Em 14 de janeiro de 2011, teve início a ação para auxiliar o frigorífico, a partir de um pedido do desembargador para instaurar uma força-tarefa e acelerar processos na cidade de Ponta Porã. De acordo com o relatório, na época Nery ocupava interinamente a corregedoria do TRF3 e teria adiado suas férias para coordenar o trabalho, que durou cerca de duas semanas e teve apenas duas sentenças resolvidas, sendo uma delas a do Torlin.

O juiz Gilberto Jordan, em decisão do dia quatro de fevereiro de 2011, desbloqueou bens de quatro empresas do grupo. O advogado, Sandro Pissini, responsável pela defesa do Torlim desde 2008, foi apontado no relatório do CNJ por ter relações com o desembargador.

Pissini foi assessor dele no TRF entre 1999 e 2001 e, um mês após a sentença, um ex-funcionário do escritório dele foi nomeado como chefe de gabinete de Nery Júnior. Além disso, o desembargador já vendeu uma fazenda ao advogado.

Em entrevista a Folha, o desembargador nega as acusações. Em 2007, Nery Júnior chegou a ser denunciado após operação da Polícia Federal que investigou a venda de sentenças. Contudo, a denúncia foi rejeitada pelo Superior Tribunal de Justiça em 2009, por falta de provas.

CNJ pode afastar desembargador e juiz

O relatório diz que ambos podem “de fato ter agido com violação dos deveres impostos aos magistrados” e “de modo incompatível com a dignidade, a honra e o decoro de suas funções” e deve ser votado no dia 30 de julho.

A sindicância do CNJ foi aberta em maio de 2011, a pedido do MPF (Ministério Público Federal). O Conselho pode abrir processo contra o desembargador e o juiz, além de afastá-los.

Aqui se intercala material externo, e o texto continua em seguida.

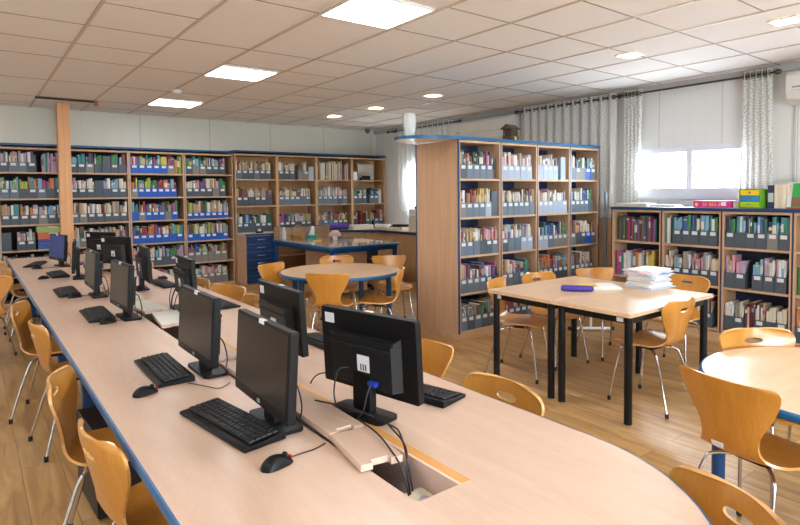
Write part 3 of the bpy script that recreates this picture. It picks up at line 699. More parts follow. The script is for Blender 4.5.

O desembargador nega todas as acusações. Ele disse à Folha que é vítima de “jogada política” do Ministério Público Federal e criticou a atuação da Corregedoria do CNJ, que segundo ele usou provas emprestadas do MPF. Sobre a criação da força-tarefa, ele alegou que sugeriu após manifestação de outro desembargador, Luiz Stefanini, que teria reclamado da demora dos processos em Ponta Porã.

O advogado Sandro Pissini também negou influência do magistrado no processo e disse que quem atuou no caso foi outro advogado, que não faz mais parte de seu escritório. Já Gilberto Jordan não respondeu, e informou à Folha que vai anexar documentos no processo do CNJ para pedir apuração de vazamento da sindicância contra ele. (Com informações da Folha de São Paulo.)

Depoimentos atestam que não havia motivos para força-tarefa

A reportagem da Folha conseguiu ter acesso a depoimentos feitos à Corregedoria do TRF, os quais alegam que não havia motivos para a força-tarefa ou para acelerar a expedição de sentenças de desbloqueio de bens porque a cão não envolvia presos e dependia de diligências.

No relatório do CNJ, Calmon diz que o desembargador e o juiz “agiram com o deliberado intuito de rever o conteúdo da decisão liminar” de 2004, segundo a Folha, bem como em benefício das partes atingidas, “violando os deveres e imparcialidade e independência”. Na época, esses bens das empresas eram avaliados em R$ 10 milhões.